Following the appointment of the former boxer and militia leader Ramzan Kadyrov as president of Chechnya in 2007, Yamadayev’s unit, which according to the Moscow Times answered directly to the Russian defence ministry’s main intelligence directorate, continued to be the only militia operating outside Kadyrov’s control, and the two men became bitter rivals.


Tensions between the two clans came to a head in April 2008, when Vostok battalion vehicles refused to yield to Kadyrov’s motorcade, leading to a gun battle that reportedly left two people dead.

The road standoff marked a turning point in the feud, as Kadyrov publicly began accusing the Yamadayevs of crimes including kidnap and murder, and Chechen prosecutors issued an arrest warrant for Sulim Yamadayev.


However, there was no attempt to arrest Yamadayev, despite the fact that Russian authorities clearly knew where he was.

In August last year, Russian and international media reported that Yamadayev and his men had fought on behalf of the Russians during the week-long conflict with Georgia over the breakaway Georgian republic of South Ossetia. He was relieved of his command soon after the clashes.
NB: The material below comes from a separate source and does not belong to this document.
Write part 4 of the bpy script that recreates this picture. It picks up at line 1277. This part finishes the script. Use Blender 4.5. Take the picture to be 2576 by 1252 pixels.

In September, Ruslan Yamadayev, who had become a member of the Russian parliament after the war, serving in the party of Mr Putin, was assassinated near the central government headquarters in Moscow in an audacious drive-by shooting.


Rumours immediately spread that Kadyrov might have been behind the killing, although Russian officials and Kadyrov himself were quick to deny those suggestions. To date nobody has been arrested for the murder.

Yamadayev is the latest in a series of Chechen exiles to have been murdered in recent months.

Last month, the former deputy mayor of Grozny, Gilani Shepiyev, was shot outside his Moscow apartment, while in January, Umar Israilov, who had been Ramzan Kadyrov’s bodyguard before falling out with the Chechen president and accusing him of kidnapping and torture, was shot dead in Vienna, where he had been granted political asylum.


In December last year, Islam Dzhanibekov, a former Chechen rebel, was killed in Istanbul, where he had been living for the past six years. He was the third Chechen in six months to have been murdered in Turkey.

Members of the Chechen community have little doubt who they think is behind the killings, according to Yavuz Selim Kurt, who runs the Economic and Social Research Centre think-tank based in Istanbul.


“They suspect Kadyrov is responsible for all these assassinations, with the co-operation of the Russian intelligence services,” he said.

“People are very worried. There are more than 20,000 Chechen refugees in Turkey, and they fear for their safety.”

However, there may be signs that the previously close relationship between Kadyrov and the Kremlin is starting to fray. Earlier this month, the Moscow Times reported that Putin and his former protégé had “traded thinly veiled barbs” over whose responsibility it was to pay for the rebuilding of Chechnya, which is impoverished after more than a decade and a half of war.